> THE EXERCISE
Copy each line exactly.

> DATA LINES
=====
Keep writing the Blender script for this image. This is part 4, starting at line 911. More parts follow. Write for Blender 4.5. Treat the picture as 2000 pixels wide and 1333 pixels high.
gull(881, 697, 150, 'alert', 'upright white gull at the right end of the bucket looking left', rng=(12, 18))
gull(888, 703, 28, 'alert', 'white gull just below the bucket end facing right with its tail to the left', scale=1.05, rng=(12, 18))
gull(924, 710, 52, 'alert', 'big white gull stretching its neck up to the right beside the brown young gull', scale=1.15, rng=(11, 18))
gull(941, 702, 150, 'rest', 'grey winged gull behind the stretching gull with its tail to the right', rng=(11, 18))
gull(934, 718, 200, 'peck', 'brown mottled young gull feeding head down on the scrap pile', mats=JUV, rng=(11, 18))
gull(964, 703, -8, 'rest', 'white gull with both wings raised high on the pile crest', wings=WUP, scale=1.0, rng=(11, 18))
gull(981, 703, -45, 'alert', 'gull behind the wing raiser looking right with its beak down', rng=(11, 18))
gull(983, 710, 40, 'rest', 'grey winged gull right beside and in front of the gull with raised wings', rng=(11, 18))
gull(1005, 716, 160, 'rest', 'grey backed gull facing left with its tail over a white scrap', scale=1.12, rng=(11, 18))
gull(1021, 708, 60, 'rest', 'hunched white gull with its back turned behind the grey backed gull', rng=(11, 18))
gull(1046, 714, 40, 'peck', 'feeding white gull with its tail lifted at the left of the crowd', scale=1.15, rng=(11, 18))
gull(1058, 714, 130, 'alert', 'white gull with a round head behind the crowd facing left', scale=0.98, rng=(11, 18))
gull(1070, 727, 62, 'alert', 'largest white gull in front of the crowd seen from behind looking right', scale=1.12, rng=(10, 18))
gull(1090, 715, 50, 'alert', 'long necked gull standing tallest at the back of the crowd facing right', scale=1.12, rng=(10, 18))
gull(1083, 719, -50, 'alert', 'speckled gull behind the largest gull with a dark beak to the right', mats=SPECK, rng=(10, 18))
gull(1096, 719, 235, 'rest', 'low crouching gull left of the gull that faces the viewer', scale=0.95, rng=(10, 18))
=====
> IN RESPONSE
Keep writing the Blender script for this image. This is part 4, starting at line 911. More parts follow. Write for Blender 4.5. Treat the picture as 2000 pixels wide and 1333 pixels high.
gull(881, 697, 150, 'alert', 'upright white gull at the right end of the bucket looking left', rng=(12, 18))
gull(888, 703, 28, 'alert', 'white gull just below the bucket end facing right with its tail to the left', scale=1.05, rng=(12, 18))
gull(924, 710, 52, 'alert', 'big white gull stretching its neck up to the right beside the brown young gull', scale=1.15, rng=(11, 18))
gull(941, 702, 150, 'rest', 'grey winged gull behind the stretching gull with its tail to the right', rng=(11, 18))
gull(934, 718, 200, 'peck', 'brown mottled young gull feeding head down on the scrap pile', mats=JUV, rng=(11, 18))
gull(964, 703, -8, 'rest', 'white gull with both wings raised high on the pile crest', wings=WUP, scale=1.0, rng=(11, 18))
gull(981, 703, -45, 'alert', 'gull behind the wing raiser looking right with its beak down', rng=(11, 18))
gull(983, 710, 40, 'rest', 'grey winged gull right beside and in front of the gull with raised wings', rng=(11, 18))
gull(1005, 716, 160, 'rest', 'grey backed gull facing left with its tail over a white scrap', scale=1.12, rng=(11, 18))
gull(1021, 708, 60, 'rest', 'hunched white gull with its back turned behind the grey backed gull', rng=(11, 18))
gull(1046, 714, 40, 'peck', 'feeding white gull with its tail lifted at the left of the crowd', scale=1.15, rng=(11, 18))
gull(1058, 714, 130, 'alert', 'white gull with a round head behind the crowd facing left', scale=0.98, rng=(11, 18))
gull(1070, 727, 62, 'alert', 'largest white gull in front of the crowd seen from behind looking right', scale=1.12, rng=(10, 18))
gull(1090, 715, 50, 'alert', 'long necked gull standing tallest at the back of the crowd facing right', scale=1.12, rng=(10, 18))
gull(1083, 719, -50, 'alert', 'speckled gull behind the largest gull with a dark beak to the right', mats=SPECK, rng=(10, 18))
gull(1096, 719, 235, 'rest', 'low crouching gull left of the gull that faces the viewer', scale=0.95, rng=(10, 18))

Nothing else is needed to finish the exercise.